Endeavour is going to be amazing. I came up with the idea a couple of years ago. I was in Vegas at a Cirque du Soleil show in-between filming something. I thought, “Imagine bringing some of the acrobatic stuff and live mapping and taking that into the adventure space.” There is something special about live shows that you don’t get from TV. I knew it would work well in big arenas – you can take people on these journeys. I know it’s good because the technicians, who are invariably hard to impress with anything, went, “This is a winner.” You’ll have never seen a show like this before. It will be quite shocking at times, a little bit gruesome. But at the end it’s very uplifting. The goal is to leave you feeling like you can get out there and conquer the world. But there’s always pain first.

Speaking of pain, I did your survival academy in January.

Ah, great! Good for you. They’re all over the world now. It gives all sorts of people a real taste of the outdoors, not in a boring, bushcrafty, whittling-a-spoon way.

I ripped the head off a live grasshopper then ate its body.

Course you did.

There’s a dead wasp on the floor, just wondering if I should…

Don’t touch that, that’s pudding.

My colleague Louise is applying to appear on The Island.

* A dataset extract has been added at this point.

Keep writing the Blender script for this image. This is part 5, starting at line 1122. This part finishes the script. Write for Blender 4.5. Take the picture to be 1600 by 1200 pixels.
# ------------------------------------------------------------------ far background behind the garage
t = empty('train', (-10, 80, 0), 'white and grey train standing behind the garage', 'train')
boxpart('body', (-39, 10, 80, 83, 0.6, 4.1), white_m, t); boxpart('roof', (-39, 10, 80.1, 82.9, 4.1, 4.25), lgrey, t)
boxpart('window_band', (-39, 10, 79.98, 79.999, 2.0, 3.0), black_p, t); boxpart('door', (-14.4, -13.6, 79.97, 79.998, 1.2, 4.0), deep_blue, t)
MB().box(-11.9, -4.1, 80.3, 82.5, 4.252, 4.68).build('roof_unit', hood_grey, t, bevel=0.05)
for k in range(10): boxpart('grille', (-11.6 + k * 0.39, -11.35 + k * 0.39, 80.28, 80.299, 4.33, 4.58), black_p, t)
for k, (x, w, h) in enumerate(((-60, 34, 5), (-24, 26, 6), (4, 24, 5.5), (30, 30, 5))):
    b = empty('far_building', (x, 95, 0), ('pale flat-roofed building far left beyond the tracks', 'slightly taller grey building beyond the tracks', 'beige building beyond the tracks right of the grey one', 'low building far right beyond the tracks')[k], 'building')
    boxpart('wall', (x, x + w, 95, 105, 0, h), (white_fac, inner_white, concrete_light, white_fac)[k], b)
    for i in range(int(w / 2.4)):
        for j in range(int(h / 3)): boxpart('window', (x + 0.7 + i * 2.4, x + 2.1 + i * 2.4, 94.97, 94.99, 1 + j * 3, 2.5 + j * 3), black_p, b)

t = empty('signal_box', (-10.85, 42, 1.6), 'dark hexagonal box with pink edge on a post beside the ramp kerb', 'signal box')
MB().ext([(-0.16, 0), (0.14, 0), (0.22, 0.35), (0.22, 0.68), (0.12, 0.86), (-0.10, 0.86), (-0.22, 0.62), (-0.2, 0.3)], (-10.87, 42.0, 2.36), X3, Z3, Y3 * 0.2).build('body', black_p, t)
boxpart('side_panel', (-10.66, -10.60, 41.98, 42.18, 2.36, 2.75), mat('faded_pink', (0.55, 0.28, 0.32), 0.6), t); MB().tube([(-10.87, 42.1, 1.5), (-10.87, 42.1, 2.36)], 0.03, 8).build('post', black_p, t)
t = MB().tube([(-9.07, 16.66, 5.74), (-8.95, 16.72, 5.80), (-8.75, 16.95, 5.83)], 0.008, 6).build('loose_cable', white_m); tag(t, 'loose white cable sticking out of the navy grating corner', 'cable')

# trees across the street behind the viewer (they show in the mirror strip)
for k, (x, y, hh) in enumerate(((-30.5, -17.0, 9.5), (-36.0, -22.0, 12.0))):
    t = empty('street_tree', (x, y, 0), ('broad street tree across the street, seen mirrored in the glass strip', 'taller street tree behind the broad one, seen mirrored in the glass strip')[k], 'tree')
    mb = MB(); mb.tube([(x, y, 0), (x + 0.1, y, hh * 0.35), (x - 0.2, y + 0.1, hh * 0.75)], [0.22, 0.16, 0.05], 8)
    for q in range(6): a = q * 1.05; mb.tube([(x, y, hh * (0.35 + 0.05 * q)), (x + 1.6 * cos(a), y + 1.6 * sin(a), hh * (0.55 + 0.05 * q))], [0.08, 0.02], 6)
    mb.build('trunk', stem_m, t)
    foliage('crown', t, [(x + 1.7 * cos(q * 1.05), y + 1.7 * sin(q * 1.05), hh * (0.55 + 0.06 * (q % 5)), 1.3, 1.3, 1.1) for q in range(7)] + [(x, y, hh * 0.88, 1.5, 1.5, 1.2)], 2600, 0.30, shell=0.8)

What advice would you give her?

Tell her to put her glass of wine down, go to bed, wake up in the morning, and re-think it. The hard reality of survival is that it hurts. It just hurts. You’re covered in mosquito bites; you’re tired; you’re hungry; you’re thirsty; you’re scared. And suddenly it’s a little less romantic.

How prepared do you think a 26-year-old writer from London is likely to be?

I’ve learned not to judge a book by its cover. The Island isn’t about your skills, it’s about your spirit. It’s all about celebrating that fire inside. So the person from London who’s never lit a fire in their life, you can’t judge because it’s often like grapes: you squeeze us, you see what we’re made of.

Are you ever worried that the contestants will die?

Out of all the shows we do it’s the one I’m most nervous of. We do some training with them before, dump them on it, and they have zero contact unless somebody’s life is in danger. But still, stuff happens. There have been occasions where I’ve had to stick a note in, going, “Never do that again. You’re in a big boys’ arena now. Step outside of these basic survival rules and you’re gonna die.”

When was the last time that you cried?

I cried watching Jesse, my eldest, do a speech competition. I was a wreck. And stories of real courage inspire me. I think Endeavour will make you cry; it’s going to be full of 10,000 young adventurers who are tough guys, but it will move them. The technician cried. I told him to man up.

Grayson Perry believes that you promote a “useless” version of masculinity. What would you say to that?

I would say I don’t think it’s a version of masculinity that I promote. I think what he’s saying is that I promote a version of masculinity that’s all chest-thumping and muscles and mud and blood. But actually, you look at The Island – it’s actually celebrating humility, kindness, brotherhood, sisterhood, quiet determination. So if he sat here and asked me what makes a modern man, I’d say all of those things. I think, ironically, we’re probably saying the same thing. But our window-dressings maybe are different.